The wheel starts moving when we start holding on to some idea of who we are and where we’re meant to get to. To speed up the wheel, just put ever more focus on the importance of who you are and where you’re meant to get to. This is a way to increase tension. To slow down the wheel, just let go of any stories you have about who you are and where you’re meant to get to. Deprioritise those things. Maybe think to yourself “I’ve really no idea who I am or where I’m going and that’s just wonderful.” This is a way to decrease tension.

By moving deliberately up and down the scale — from standing still to moving — we can explore the different ways different speeds can be useful. We can find out what gifts these different states of mind have to offer.

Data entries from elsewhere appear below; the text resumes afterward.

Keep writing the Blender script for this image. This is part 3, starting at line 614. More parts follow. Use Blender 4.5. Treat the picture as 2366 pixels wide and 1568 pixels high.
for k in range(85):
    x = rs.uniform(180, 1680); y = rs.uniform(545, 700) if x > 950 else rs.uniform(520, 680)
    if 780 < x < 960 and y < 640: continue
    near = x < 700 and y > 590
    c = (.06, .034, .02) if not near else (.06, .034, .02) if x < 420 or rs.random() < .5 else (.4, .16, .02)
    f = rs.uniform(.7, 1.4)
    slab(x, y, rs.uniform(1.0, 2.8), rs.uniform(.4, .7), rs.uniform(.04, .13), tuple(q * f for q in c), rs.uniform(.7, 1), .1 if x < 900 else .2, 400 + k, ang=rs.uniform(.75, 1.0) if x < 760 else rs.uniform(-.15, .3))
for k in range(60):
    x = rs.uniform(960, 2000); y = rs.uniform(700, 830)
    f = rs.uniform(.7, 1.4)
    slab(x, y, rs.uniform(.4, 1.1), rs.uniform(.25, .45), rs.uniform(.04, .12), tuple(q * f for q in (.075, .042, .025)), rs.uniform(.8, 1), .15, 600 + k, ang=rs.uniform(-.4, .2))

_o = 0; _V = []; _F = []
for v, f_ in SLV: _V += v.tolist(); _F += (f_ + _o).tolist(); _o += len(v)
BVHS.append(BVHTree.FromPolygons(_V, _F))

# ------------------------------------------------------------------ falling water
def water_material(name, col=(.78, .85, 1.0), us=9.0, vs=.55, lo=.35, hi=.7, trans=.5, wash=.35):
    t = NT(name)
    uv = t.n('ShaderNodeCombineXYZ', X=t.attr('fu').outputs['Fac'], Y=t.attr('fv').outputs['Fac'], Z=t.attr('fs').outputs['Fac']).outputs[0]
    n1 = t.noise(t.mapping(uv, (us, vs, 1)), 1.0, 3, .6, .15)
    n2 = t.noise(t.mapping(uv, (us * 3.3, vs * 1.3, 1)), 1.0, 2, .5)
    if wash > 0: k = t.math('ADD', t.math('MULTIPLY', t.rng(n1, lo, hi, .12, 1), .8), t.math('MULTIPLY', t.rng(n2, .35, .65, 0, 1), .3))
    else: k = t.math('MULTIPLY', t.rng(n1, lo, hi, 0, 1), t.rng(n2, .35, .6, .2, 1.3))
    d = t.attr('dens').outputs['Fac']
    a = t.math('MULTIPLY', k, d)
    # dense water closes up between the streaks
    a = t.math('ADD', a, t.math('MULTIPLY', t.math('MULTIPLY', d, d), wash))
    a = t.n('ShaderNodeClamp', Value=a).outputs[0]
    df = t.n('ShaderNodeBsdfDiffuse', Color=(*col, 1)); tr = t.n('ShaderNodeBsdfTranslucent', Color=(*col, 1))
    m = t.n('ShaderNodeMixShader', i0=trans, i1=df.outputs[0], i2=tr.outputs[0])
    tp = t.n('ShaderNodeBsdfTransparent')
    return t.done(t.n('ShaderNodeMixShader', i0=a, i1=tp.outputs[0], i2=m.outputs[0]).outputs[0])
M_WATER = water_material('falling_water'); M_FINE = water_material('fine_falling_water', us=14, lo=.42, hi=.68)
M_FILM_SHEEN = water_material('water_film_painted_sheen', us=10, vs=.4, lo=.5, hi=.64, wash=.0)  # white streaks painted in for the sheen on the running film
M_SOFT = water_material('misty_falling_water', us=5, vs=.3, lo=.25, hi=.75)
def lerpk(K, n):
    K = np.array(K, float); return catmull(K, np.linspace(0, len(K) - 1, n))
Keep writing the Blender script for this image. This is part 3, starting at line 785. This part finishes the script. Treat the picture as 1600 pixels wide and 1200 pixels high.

It also helps us to see where other people might be on the scale. Rather than judging their actions, we can recognise the mindset and see what they’re doing as a natural consequence of being unknowingly trapped in a hamster wheel. We can stay off the wheel and, perhaps, point them back in the direction of seeing what is true.

The Hamster Speedometer is based on a Buddhist teaching on different mindsets. In the version this is based on, the different levels are described as hell realms and god realms and so on. I thought that was a bit off-putting, so I switched out hell for hamsters. Works for me.